Aim of the exercise
Copy from the first line below down to and including the line with "from mathutils.geometry import". Skip the pictures.

• • • • • • •

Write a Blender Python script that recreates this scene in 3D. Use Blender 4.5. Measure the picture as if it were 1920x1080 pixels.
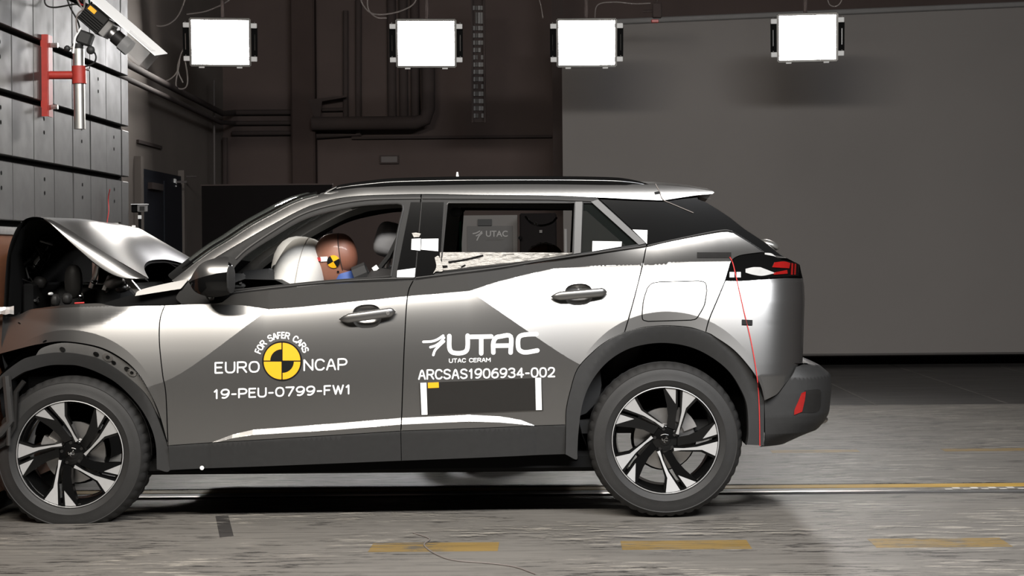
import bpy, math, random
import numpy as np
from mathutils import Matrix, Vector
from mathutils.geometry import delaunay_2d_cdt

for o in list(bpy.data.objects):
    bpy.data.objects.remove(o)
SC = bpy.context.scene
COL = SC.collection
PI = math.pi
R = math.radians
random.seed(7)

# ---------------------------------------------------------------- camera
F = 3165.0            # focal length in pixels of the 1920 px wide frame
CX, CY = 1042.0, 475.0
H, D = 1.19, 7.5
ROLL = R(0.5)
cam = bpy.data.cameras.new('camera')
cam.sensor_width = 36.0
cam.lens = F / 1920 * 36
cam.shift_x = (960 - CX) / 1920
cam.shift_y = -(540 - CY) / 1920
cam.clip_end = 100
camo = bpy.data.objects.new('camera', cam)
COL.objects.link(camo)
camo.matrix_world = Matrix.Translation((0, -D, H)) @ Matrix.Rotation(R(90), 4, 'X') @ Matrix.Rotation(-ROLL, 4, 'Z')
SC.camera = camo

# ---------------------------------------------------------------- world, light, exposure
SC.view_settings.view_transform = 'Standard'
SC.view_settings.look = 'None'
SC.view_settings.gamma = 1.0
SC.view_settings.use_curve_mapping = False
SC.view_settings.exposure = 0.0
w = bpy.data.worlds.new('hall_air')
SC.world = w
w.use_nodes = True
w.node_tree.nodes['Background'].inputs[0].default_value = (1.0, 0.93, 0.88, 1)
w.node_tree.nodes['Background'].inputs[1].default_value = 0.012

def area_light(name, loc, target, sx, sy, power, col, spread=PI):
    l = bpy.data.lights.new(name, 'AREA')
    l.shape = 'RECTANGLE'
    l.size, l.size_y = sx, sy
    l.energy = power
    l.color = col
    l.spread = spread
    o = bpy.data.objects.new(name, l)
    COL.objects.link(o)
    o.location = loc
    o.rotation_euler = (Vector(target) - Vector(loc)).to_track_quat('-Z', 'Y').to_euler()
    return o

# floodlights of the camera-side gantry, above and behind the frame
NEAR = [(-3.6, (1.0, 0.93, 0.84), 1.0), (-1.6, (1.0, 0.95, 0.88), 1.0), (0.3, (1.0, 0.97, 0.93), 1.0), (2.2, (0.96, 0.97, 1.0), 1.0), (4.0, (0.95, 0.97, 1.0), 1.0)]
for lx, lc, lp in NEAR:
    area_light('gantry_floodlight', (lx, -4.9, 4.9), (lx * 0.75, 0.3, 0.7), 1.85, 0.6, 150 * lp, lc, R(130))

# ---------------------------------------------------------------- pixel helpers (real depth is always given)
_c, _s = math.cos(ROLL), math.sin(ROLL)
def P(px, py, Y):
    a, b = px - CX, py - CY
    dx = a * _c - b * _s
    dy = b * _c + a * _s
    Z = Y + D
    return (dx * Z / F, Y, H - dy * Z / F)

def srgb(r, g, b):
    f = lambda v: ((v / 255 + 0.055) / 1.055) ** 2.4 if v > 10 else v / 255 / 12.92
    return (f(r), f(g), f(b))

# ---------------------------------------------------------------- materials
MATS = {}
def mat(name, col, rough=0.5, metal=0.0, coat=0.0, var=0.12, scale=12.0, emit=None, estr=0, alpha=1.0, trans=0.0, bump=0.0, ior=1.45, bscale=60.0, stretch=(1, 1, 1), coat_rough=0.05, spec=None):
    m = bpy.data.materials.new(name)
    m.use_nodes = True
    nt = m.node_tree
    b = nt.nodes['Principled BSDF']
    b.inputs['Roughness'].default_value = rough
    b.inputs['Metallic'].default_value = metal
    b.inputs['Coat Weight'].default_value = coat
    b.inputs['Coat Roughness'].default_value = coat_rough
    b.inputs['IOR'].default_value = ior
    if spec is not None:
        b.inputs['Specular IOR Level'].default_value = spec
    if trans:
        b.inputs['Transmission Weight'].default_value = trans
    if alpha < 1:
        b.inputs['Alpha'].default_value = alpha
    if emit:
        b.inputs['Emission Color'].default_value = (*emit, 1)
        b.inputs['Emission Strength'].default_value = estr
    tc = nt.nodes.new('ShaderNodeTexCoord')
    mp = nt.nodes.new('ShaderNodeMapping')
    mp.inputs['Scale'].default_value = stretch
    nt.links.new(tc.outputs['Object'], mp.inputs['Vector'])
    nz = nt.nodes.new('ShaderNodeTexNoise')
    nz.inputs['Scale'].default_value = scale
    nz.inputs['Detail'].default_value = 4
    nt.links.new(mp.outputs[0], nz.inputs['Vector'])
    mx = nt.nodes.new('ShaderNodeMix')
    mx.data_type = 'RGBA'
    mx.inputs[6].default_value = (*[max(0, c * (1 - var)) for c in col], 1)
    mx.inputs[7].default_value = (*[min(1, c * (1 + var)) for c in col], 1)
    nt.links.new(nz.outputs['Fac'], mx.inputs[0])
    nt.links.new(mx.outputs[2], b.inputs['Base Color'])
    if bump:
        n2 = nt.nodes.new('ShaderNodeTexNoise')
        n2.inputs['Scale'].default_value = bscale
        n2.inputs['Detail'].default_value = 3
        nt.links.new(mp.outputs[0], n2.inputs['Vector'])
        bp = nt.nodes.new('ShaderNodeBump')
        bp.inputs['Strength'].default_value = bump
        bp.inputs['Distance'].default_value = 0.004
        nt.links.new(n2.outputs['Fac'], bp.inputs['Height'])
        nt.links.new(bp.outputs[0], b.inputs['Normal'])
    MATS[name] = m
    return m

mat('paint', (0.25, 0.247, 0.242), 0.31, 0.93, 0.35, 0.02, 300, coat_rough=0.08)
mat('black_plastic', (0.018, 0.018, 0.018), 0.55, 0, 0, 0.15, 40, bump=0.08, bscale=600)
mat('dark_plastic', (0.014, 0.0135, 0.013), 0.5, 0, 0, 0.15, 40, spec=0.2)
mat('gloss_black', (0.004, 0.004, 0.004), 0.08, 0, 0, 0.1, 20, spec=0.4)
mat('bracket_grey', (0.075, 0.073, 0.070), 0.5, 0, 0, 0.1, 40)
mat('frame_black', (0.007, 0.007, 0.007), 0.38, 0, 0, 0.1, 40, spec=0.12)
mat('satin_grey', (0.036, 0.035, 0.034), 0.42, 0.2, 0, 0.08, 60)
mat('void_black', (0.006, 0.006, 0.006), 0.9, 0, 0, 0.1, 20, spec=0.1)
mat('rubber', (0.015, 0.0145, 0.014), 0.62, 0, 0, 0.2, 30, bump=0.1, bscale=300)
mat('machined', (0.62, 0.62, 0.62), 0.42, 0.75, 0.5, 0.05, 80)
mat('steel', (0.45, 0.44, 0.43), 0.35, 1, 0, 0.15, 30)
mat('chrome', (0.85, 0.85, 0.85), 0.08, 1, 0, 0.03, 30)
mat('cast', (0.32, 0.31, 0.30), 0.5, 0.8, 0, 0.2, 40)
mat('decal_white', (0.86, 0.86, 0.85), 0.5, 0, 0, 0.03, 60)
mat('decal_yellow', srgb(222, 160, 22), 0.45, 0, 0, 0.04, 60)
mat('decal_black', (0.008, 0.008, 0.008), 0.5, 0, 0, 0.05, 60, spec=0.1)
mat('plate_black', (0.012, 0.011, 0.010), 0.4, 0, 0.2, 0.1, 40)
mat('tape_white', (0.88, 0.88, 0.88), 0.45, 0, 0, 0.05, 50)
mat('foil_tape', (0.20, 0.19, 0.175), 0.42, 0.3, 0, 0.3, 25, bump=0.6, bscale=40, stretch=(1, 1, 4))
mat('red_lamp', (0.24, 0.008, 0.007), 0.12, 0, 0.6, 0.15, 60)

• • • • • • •

Output for this exercise
Write a Blender Python script that recreates this scene in 3D. Use Blender 4.5. Measure the picture as if it were 1920x1080 pixels.
import bpy, math, random
import numpy as np
from mathutils import Matrix, Vector
from mathutils.geometry import delaunay_2d_cdt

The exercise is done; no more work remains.